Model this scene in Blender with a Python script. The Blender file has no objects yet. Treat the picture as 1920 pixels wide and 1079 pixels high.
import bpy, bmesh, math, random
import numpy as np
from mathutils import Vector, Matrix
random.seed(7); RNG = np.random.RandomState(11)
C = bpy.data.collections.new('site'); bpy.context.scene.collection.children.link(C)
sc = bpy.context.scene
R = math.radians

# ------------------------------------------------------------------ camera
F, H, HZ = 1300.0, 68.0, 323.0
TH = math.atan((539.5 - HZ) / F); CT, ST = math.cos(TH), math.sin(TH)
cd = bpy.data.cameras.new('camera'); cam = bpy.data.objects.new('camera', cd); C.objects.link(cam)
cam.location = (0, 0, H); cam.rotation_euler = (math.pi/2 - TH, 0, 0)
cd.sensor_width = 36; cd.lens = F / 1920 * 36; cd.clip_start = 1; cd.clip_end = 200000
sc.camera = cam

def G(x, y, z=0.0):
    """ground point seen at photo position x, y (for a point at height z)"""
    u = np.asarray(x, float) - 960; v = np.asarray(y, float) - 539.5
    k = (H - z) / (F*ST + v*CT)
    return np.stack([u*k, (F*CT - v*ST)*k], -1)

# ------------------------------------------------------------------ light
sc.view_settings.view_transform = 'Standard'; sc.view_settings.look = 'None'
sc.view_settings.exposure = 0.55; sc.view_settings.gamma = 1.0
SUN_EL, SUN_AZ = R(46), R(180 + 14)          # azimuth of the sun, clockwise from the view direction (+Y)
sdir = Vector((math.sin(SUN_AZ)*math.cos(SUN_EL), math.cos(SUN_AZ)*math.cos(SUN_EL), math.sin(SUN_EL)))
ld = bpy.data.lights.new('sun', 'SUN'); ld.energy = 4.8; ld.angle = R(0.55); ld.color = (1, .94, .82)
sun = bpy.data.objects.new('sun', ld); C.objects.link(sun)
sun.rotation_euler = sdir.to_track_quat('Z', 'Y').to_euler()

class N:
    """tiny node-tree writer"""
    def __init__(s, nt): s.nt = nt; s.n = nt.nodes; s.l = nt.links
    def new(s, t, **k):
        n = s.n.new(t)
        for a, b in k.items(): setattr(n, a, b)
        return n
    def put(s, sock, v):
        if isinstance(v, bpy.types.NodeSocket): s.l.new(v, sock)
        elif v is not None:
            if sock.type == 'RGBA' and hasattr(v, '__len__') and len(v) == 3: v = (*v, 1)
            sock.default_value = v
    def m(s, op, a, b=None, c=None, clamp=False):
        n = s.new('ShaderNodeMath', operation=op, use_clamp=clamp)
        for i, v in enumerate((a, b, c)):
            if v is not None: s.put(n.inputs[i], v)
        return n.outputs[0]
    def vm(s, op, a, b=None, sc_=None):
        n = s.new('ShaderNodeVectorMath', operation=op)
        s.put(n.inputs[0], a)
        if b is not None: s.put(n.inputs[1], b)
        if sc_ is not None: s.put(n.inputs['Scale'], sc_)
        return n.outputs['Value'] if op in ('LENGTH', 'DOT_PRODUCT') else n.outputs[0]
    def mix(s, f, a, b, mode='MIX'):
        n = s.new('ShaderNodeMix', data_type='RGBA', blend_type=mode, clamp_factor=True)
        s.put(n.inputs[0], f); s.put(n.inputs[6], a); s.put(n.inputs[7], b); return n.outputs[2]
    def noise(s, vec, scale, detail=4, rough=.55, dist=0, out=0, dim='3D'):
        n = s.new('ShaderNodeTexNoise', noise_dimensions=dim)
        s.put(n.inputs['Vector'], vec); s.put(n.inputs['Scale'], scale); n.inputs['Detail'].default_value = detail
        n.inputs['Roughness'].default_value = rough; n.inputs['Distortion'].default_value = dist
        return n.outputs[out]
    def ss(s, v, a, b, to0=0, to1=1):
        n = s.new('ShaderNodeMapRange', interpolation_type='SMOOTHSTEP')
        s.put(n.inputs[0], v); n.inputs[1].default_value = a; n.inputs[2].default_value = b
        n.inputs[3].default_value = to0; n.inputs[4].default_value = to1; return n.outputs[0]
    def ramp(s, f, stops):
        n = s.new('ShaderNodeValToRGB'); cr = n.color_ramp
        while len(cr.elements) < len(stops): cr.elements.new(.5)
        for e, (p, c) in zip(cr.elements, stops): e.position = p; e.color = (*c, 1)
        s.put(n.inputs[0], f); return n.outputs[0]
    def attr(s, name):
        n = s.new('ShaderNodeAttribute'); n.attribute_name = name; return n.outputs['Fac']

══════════

## Work to be completed
Extract the complete data, matching each line exactly.

## Result
Model this scene in Blender with a Python script. The Blender file has no objects yet. Treat the picture as 1920 pixels wide and 1079 pixels high.
import bpy, bmesh, math, random
import numpy as np
from mathutils import Vector, Matrix
random.seed(7); RNG = np.random.RandomState(11)
C = bpy.data.collections.new('site'); bpy.context.scene.collection.children.link(C)
sc = bpy.context.scene
R = math.radians

# ------------------------------------------------------------------ camera
F, H, HZ = 1300.0, 68.0, 323.0
TH = math.atan((539.5 - HZ) / F); CT, ST = math.cos(TH), math.sin(TH)
cd = bpy.data.cameras.new('camera'); cam = bpy.data.objects.new('camera', cd); C.objects.link(cam)
cam.location = (0, 0, H); cam.rotation_euler = (math.pi/2 - TH, 0, 0)
cd.sensor_width = 36; cd.lens = F / 1920 * 36; cd.clip_start = 1; cd.clip_end = 200000
sc.camera = cam

def G(x, y, z=0.0):
    """ground point seen at photo position x, y (for a point at height z)"""
    u = np.asarray(x, float) - 960; v = np.asarray(y, float) - 539.5
    k = (H - z) / (F*ST + v*CT)
    return np.stack([u*k, (F*CT - v*ST)*k], -1)

# ------------------------------------------------------------------ light
sc.view_settings.view_transform = 'Standard'; sc.view_settings.look = 'None'
sc.view_settings.exposure = 0.55; sc.view_settings.gamma = 1.0
SUN_EL, SUN_AZ = R(46), R(180 + 14)          # azimuth of the sun, clockwise from the view direction (+Y)
sdir = Vector((math.sin(SUN_AZ)*math.cos(SUN_EL), math.cos(SUN_AZ)*math.cos(SUN_EL), math.sin(SUN_EL)))
ld = bpy.data.lights.new('sun', 'SUN'); ld.energy = 4.8; ld.angle = R(0.55); ld.color = (1, .94, .82)
sun = bpy.data.objects.new('sun', ld); C.objects.link(sun)
sun.rotation_euler = sdir.to_track_quat('Z', 'Y').to_euler()

class N:
    """tiny node-tree writer"""
    def __init__(s, nt): s.nt = nt; s.n = nt.nodes; s.l = nt.links
    def new(s, t, **k):
        n = s.n.new(t)
        for a, b in k.items(): setattr(n, a, b)
        return n
    def put(s, sock, v):
        if isinstance(v, bpy.types.NodeSocket): s.l.new(v, sock)
        elif v is not None:
            if sock.type == 'RGBA' and hasattr(v, '__len__') and len(v) == 3: v = (*v, 1)
            sock.default_value = v
    def m(s, op, a, b=None, c=None, clamp=False):
        n = s.new('ShaderNodeMath', operation=op, use_clamp=clamp)
        for i, v in enumerate((a, b, c)):
            if v is not None: s.put(n.inputs[i], v)
        return n.outputs[0]
    def vm(s, op, a, b=None, sc_=None):
        n = s.new('ShaderNodeVectorMath', operation=op)
        s.put(n.inputs[0], a)
        if b is not None: s.put(n.inputs[1], b)
        if sc_ is not None: s.put(n.inputs['Scale'], sc_)
        return n.outputs['Value'] if op in ('LENGTH', 'DOT_PRODUCT') else n.outputs[0]
    def mix(s, f, a, b, mode='MIX'):
        n = s.new('ShaderNodeMix', data_type='RGBA', blend_type=mode, clamp_factor=True)
        s.put(n.inputs[0], f); s.put(n.inputs[6], a); s.put(n.inputs[7], b); return n.outputs[2]
    def noise(s, vec, scale, detail=4, rough=.55, dist=0, out=0, dim='3D'):
        n = s.new('ShaderNodeTexNoise', noise_dimensions=dim)
        s.put(n.inputs['Vector'], vec); s.put(n.inputs['Scale'], scale); n.inputs['Detail'].default_value = detail
        n.inputs['Roughness'].default_value = rough; n.inputs['Distortion'].default_value = dist
        return n.outputs[out]
    def ss(s, v, a, b, to0=0, to1=1):
        n = s.new('ShaderNodeMapRange', interpolation_type='SMOOTHSTEP')
        s.put(n.inputs[0], v); n.inputs[1].default_value = a; n.inputs[2].default_value = b
        n.inputs[3].default_value = to0; n.inputs[4].default_value = to1; return n.outputs[0]
    def ramp(s, f, stops):
        n = s.new('ShaderNodeValToRGB'); cr = n.color_ramp
        while len(cr.elements) < len(stops): cr.elements.new(.5)
        for e, (p, c) in zip(cr.elements, stops): e.position = p; e.color = (*c, 1)
        s.put(n.inputs[0], f); return n.outputs[0]
    def attr(s, name):
        n = s.new('ShaderNodeAttribute'); n.attribute_name = name; return n.outputs['Fac']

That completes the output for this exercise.